The key point here is that each unique call to balancedParens(i, memo) and balancedParens(n - 1 - i, memo) within the loop is computed only once for each unique value of i and n - 1 - i. The memoization ensures that the results of these calls are stored and then reused in the nested for loops to generate all combinations of parentheses. This is the essence of dynamic programming: solving each subproblem once, storing the result, and reusing it to avoid redundant work.

While dynamic programming can offer benefits in terms of reducing redundant computations, it’s important to note that it may increase memory usage due to the need to store intermediate results. For the problem at hand, the dynamic programming solution with memoization should outperform the pure recursive solution in terms of speed of execution, as it avoids recalculating the same subproblems. But this likely comes at the cost of higher memory usage. I’ve chosen to include the dynamic programming solution to provide a fuller picture of the different strategies that can be used to tackle this problem and to illustrate the concept of dynamic programming in a practical context.

I also openly admit that, for me, comprehending the dynamic programming solution presents a greater challenge compared to the purely recursive one. The complexity introduced by the nested loops, along with the need to correctly handle the left and right conditions, adds layers of difficulty that make the solution harder to grasp.

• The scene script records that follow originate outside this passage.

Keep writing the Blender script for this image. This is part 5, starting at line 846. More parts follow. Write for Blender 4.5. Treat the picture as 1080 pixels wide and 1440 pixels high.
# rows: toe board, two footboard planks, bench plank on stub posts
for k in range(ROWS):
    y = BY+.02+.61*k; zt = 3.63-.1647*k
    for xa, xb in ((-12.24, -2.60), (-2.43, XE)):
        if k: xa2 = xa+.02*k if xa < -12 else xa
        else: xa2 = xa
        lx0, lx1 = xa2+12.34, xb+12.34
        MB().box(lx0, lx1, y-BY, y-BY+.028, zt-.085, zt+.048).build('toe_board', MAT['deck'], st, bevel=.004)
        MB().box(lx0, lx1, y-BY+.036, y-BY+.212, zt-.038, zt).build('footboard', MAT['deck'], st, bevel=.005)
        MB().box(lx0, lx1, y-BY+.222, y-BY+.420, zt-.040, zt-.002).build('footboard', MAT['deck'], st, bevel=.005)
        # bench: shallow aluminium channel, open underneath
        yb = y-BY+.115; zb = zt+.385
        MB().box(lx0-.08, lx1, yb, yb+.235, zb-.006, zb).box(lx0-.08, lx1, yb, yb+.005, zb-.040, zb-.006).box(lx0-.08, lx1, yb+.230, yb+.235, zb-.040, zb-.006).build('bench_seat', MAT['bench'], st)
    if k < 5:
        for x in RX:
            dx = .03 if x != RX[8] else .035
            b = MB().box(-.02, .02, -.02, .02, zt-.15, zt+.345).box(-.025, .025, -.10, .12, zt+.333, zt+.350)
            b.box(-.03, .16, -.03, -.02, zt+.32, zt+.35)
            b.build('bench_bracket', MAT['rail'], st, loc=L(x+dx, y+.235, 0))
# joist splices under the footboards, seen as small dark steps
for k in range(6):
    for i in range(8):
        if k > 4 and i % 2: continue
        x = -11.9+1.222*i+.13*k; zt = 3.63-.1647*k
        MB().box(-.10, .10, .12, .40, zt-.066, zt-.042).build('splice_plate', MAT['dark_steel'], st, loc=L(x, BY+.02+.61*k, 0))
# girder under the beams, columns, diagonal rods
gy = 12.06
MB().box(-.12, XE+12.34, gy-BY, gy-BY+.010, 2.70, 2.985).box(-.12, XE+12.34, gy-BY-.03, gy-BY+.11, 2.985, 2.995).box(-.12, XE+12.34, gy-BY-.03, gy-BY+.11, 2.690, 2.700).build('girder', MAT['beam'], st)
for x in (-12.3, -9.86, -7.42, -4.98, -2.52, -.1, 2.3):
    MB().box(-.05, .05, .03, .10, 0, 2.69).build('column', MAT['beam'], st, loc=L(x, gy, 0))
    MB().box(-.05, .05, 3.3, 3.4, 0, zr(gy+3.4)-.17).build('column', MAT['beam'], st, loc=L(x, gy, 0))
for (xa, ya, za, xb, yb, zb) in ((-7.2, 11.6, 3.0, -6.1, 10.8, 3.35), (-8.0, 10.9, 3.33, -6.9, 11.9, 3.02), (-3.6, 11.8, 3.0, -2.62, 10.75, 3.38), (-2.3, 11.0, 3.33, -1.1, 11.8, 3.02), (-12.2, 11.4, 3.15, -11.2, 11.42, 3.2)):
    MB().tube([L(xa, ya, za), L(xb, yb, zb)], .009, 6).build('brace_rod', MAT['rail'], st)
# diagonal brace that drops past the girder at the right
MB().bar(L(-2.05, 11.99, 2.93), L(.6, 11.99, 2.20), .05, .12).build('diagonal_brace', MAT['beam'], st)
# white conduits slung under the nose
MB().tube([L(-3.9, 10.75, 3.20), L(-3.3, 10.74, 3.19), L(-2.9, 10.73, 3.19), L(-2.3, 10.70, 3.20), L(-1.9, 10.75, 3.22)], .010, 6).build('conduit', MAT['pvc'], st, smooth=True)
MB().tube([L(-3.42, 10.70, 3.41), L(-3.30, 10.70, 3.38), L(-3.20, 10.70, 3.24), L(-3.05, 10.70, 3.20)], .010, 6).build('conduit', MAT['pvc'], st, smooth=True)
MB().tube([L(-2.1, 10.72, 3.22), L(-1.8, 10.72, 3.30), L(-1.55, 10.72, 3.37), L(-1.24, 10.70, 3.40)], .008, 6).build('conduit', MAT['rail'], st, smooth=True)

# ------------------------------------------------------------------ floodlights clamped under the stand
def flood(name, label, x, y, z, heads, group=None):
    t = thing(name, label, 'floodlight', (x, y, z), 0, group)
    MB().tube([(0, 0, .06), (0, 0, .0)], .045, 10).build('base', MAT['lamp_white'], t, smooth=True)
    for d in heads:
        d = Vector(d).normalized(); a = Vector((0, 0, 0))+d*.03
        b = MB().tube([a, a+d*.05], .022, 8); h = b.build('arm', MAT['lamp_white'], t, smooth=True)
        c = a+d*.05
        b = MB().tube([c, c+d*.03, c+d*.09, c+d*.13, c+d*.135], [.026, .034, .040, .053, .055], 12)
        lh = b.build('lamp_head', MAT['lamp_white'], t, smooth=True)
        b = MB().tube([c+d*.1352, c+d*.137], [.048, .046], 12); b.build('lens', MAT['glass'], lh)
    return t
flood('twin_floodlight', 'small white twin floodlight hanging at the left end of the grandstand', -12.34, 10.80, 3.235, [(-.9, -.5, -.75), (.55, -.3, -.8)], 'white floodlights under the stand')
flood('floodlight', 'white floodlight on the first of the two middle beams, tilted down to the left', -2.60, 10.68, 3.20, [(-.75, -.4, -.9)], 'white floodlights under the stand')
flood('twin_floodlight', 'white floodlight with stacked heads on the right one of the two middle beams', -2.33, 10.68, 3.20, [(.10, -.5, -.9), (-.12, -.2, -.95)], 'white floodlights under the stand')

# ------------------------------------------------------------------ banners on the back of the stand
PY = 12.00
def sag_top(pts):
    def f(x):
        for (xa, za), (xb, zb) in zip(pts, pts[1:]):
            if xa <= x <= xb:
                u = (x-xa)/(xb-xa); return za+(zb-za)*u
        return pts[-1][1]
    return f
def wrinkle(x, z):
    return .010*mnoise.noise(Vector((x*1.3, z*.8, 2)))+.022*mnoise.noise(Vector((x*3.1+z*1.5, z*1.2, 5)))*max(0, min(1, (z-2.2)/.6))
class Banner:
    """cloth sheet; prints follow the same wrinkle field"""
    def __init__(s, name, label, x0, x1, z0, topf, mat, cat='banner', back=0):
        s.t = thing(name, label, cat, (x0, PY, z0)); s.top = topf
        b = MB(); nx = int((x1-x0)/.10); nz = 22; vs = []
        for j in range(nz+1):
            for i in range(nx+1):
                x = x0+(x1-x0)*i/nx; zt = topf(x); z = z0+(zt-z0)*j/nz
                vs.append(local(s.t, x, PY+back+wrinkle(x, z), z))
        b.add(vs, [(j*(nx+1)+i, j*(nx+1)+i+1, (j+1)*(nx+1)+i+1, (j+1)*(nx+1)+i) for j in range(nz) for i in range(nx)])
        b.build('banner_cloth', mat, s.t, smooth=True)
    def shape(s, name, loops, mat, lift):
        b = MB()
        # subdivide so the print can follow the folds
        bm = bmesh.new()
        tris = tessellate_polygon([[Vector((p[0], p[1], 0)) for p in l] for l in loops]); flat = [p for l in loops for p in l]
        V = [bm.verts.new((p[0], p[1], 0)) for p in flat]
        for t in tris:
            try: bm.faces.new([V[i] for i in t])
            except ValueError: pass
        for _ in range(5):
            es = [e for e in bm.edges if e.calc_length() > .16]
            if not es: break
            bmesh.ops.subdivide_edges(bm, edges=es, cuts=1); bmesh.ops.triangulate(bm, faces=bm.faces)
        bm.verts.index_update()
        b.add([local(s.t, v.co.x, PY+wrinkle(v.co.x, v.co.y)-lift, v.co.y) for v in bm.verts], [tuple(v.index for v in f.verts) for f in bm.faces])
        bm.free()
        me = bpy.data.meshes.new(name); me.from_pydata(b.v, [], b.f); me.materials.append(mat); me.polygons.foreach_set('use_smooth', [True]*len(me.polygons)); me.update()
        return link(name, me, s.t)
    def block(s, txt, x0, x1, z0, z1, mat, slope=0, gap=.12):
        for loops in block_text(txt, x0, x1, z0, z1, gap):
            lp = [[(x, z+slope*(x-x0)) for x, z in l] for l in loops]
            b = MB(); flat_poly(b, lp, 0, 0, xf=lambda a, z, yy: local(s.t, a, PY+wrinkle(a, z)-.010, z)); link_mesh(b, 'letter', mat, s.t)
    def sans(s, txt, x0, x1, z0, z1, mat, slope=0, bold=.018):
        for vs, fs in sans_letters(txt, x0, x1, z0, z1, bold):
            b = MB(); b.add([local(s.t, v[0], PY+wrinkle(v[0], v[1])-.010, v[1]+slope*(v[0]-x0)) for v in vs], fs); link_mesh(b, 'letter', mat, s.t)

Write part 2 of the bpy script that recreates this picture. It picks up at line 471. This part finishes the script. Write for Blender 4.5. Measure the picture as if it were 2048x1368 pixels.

I recommend using the tools mentioned earlier to get a similar step-by-step walkthrough of this solution, as it provides valuable insights into how the function builds up the solutions for values of n to generate all combinations of well-formed parentheses.

Conclusion

Recursion and backtracking are powerful tools in a programmer’s toolkit, capable of tackling complex problems with elegant solutions. Understanding these concepts, along with related concepts like the call stack and dynamic programming, can help you write more efficient and effective code. Whether you’re generating combinations of parentheses, solving a puzzle, or traversing a tree, recursion and backtracking can often provide the solution you need.